PiS: nie będzie wniosku o odwołanie wicemarszałków Sejmu z PO i Nowoczesnej

Nie będzie wniosku PiS o odwołanie dwóch wicemarszałków Sejmu Małgorzaty Kidawy-Błońskiej (PO) oraz Barbary Dolniak (Nowoczesna) – poinformowali we wtorek politycy Prawa i Sprawiedliwości. Podkreślili też, że PiS nie poprze wniosku PO o odwołanie marszałka Sejmu Marka Kuchcińskiego.

Sejm w środę rano zajmie się wnioskiem Platformy o odwołanie marszałka Sejmu Marka Kuchcińskiego – wynika ze wstępnego harmonogramu posiedzenia izby.

Nie poprzemy absolutnie wniosku o odwołanie marszałka Kuchcińskiego – oświadczyła rzeczniczka PiS Beata Mazurek.

Szef klubu PiS Ryszard Terlecki pytany, czy będą wnioski o odwołalnie wicemarszałkiń PO i Nowoczesnej odparł, że nie.

Uważamy, że opozycja poniosła wystarczającą karę ośmieszając się w Sejmie i kompromitując przed wyborcami i nie ma już potrzeby kończyć tego formalnymi wnioskami – powiedział wicemarszałek Terlecki.

16 grudnia ub.r. rozpoczął się na sali sejmowej protest posłów PO i Nowoczesnej, którego powodem były planowane przez marszałka Sejmu zmiany dotyczące zasad pracy dziennikarzy w parlamencie i wykluczenie z posiedzenia posła PO Michała Szczerby. Później posłowie protestowali również w związku z głosowaniami m.in. nad ustawą budżetową na 2017 rok, które odbyły się w czasie obrad przeniesionych przez marszałka Sejmu do Sali Kolumnowej. 12 stycznia Platforma zawiesiła protest i po prawie miesiącu opuściła salę obrad. Dzień wcześniej protest zakończyła Nowoczesna.
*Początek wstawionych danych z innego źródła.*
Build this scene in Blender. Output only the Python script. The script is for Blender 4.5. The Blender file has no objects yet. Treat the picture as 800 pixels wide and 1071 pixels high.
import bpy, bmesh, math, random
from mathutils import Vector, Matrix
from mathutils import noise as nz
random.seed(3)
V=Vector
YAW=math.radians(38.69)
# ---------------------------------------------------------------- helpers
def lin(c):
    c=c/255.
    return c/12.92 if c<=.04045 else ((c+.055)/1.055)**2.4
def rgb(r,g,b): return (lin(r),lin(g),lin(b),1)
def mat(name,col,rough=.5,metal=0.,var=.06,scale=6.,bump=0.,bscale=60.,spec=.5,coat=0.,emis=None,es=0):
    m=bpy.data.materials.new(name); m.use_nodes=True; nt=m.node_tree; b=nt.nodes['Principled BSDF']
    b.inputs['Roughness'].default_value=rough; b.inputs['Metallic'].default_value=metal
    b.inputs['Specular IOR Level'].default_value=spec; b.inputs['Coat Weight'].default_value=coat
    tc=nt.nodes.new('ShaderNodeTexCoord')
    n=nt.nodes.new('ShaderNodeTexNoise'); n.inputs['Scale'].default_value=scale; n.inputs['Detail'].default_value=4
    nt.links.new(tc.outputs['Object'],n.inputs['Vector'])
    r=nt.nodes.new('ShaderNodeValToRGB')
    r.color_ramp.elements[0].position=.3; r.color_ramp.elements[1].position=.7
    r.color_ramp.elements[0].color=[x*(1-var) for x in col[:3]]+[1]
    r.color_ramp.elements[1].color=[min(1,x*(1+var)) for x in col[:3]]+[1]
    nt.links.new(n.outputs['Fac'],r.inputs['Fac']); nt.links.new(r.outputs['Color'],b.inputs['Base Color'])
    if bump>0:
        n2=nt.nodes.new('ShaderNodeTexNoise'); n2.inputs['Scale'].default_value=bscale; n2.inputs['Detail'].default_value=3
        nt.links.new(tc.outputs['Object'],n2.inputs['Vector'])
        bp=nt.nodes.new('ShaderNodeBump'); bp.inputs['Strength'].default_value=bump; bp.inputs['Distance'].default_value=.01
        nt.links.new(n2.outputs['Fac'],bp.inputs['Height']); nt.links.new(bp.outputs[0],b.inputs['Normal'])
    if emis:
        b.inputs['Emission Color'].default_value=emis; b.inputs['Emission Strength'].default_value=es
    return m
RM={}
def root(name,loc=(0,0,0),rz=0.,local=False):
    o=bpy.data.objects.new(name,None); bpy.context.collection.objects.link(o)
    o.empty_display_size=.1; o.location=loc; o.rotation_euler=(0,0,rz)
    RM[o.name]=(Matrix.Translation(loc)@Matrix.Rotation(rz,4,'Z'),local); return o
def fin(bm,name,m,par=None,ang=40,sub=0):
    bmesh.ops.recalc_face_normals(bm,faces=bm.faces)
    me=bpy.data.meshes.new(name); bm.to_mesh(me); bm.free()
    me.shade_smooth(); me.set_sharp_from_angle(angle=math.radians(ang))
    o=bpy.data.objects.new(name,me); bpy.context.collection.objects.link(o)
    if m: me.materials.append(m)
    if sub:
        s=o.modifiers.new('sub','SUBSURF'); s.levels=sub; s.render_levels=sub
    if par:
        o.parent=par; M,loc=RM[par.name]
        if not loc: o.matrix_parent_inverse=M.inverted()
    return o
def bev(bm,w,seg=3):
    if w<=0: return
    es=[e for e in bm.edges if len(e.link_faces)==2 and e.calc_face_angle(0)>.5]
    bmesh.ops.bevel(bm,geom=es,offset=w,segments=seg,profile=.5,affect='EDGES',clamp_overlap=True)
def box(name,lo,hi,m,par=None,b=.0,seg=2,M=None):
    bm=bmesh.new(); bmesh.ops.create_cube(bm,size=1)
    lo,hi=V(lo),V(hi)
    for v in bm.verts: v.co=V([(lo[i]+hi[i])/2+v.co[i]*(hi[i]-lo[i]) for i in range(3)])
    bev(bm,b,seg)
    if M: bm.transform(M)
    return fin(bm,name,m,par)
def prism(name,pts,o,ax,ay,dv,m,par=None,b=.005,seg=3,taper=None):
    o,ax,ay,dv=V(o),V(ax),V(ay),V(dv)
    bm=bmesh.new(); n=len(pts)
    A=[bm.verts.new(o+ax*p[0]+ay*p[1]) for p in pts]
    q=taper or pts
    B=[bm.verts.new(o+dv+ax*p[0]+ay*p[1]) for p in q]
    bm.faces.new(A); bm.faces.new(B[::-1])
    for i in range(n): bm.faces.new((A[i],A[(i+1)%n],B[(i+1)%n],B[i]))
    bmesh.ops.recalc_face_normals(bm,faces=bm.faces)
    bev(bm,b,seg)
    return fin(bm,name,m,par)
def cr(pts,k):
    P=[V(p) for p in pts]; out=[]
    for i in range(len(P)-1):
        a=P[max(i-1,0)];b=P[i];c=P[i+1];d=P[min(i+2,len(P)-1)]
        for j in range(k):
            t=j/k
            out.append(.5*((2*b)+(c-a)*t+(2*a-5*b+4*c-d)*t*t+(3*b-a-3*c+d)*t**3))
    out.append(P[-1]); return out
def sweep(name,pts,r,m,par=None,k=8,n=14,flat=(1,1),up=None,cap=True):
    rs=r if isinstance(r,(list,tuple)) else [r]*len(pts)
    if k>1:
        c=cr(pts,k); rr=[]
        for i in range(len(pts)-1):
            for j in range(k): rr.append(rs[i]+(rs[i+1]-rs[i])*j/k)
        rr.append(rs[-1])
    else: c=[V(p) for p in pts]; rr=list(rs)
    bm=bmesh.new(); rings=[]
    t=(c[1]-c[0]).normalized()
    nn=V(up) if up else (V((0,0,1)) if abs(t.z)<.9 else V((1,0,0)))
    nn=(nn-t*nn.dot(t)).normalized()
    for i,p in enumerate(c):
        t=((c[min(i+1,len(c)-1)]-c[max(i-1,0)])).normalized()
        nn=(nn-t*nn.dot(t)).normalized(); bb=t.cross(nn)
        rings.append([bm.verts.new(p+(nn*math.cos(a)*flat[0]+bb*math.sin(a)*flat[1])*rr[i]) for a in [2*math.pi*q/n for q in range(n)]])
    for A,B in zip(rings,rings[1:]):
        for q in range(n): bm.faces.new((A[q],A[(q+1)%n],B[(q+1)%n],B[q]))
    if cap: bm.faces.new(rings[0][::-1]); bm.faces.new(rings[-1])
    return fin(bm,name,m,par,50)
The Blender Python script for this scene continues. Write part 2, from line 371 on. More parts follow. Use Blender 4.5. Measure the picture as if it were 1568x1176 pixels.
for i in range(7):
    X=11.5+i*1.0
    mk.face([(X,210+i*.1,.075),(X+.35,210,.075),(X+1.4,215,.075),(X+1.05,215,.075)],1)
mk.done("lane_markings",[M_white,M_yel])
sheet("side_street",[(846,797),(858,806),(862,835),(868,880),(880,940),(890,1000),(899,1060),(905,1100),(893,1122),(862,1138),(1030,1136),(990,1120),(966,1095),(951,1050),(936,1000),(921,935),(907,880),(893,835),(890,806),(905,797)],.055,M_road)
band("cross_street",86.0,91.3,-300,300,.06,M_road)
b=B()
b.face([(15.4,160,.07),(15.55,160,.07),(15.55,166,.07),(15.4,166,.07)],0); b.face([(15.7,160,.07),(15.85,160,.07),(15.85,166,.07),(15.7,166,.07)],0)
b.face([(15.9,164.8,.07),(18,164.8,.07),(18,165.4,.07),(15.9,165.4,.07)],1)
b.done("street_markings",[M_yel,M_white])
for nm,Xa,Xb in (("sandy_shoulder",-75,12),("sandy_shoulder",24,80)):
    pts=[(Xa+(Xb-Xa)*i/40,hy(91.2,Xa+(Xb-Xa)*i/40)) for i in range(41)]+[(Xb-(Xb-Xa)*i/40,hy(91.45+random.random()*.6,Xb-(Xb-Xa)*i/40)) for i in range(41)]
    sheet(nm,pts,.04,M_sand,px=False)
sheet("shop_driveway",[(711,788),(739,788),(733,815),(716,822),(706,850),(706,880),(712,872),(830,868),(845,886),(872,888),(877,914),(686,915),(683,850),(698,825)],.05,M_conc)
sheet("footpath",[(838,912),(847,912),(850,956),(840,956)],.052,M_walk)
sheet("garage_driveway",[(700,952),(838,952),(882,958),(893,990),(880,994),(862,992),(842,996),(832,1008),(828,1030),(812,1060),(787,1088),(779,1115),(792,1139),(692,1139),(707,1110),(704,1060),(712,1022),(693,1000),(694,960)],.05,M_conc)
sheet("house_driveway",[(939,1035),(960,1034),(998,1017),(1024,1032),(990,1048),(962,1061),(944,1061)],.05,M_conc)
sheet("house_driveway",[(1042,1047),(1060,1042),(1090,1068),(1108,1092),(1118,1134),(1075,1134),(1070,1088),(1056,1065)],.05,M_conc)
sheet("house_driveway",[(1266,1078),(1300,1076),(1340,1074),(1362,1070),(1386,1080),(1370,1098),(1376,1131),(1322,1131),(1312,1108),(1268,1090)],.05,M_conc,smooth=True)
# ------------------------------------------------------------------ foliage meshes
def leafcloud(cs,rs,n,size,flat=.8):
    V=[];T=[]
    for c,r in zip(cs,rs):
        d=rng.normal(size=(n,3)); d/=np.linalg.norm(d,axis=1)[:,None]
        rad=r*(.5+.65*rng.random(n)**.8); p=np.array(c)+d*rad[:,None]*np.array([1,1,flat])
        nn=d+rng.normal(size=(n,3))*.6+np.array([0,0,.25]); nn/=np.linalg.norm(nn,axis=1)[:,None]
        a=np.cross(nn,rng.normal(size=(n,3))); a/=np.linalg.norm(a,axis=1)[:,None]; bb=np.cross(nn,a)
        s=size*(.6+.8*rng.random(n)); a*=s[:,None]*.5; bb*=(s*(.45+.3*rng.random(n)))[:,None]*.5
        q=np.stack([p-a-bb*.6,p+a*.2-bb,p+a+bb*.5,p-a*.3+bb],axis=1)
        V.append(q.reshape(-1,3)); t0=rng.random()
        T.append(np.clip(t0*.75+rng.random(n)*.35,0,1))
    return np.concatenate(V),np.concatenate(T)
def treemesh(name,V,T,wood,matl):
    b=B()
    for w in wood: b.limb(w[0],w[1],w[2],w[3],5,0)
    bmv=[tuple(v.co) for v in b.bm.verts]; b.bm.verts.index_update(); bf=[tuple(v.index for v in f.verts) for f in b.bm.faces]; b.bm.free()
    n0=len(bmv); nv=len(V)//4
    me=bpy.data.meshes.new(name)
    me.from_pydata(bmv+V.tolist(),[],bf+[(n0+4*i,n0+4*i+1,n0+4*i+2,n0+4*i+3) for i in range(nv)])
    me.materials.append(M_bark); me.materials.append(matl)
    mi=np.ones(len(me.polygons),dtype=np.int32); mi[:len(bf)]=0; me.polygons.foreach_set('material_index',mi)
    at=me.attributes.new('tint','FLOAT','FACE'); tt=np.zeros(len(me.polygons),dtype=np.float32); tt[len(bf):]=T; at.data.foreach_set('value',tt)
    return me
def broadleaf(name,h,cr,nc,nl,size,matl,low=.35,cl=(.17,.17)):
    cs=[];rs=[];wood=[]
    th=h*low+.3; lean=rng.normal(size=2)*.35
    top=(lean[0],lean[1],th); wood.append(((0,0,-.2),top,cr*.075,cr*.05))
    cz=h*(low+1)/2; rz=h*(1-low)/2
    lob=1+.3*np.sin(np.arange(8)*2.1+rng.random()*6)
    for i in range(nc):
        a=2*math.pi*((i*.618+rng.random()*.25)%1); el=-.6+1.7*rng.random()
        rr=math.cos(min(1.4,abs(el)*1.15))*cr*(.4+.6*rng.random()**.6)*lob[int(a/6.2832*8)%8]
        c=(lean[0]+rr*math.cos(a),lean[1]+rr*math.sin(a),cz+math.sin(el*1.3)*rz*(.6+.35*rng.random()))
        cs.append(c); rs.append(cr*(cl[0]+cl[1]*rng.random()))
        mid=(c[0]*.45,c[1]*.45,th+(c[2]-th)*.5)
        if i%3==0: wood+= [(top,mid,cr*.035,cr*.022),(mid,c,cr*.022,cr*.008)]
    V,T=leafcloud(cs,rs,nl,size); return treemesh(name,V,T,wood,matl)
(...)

Politycy PO poinformowali 12 stycznia, że składają wniosek o odwołanie Kuchcińskiego z funkcji marszałka Sejmu. We wniosku podkreślono m.in., że głosowania 16 grudnia ub.r. nad ustawą budżetową odbyły się z pogwałceniem konstytucji i regulaminu Sejmu. Według Platformy, pełną odpowiedzialność za to ponosi marszałek Kuchciński.

We wniosku Platformy Obywatelskiej jako kandydata na nowego marszałka Sejmu wskazano Rafała Grupińskiego (PO).

Zgodnie z regulaminem, Sejm odwołuje i wybiera marszałka bezwzględną większością głosów w obecności co najmniej połowy ustawowej liczby posłów.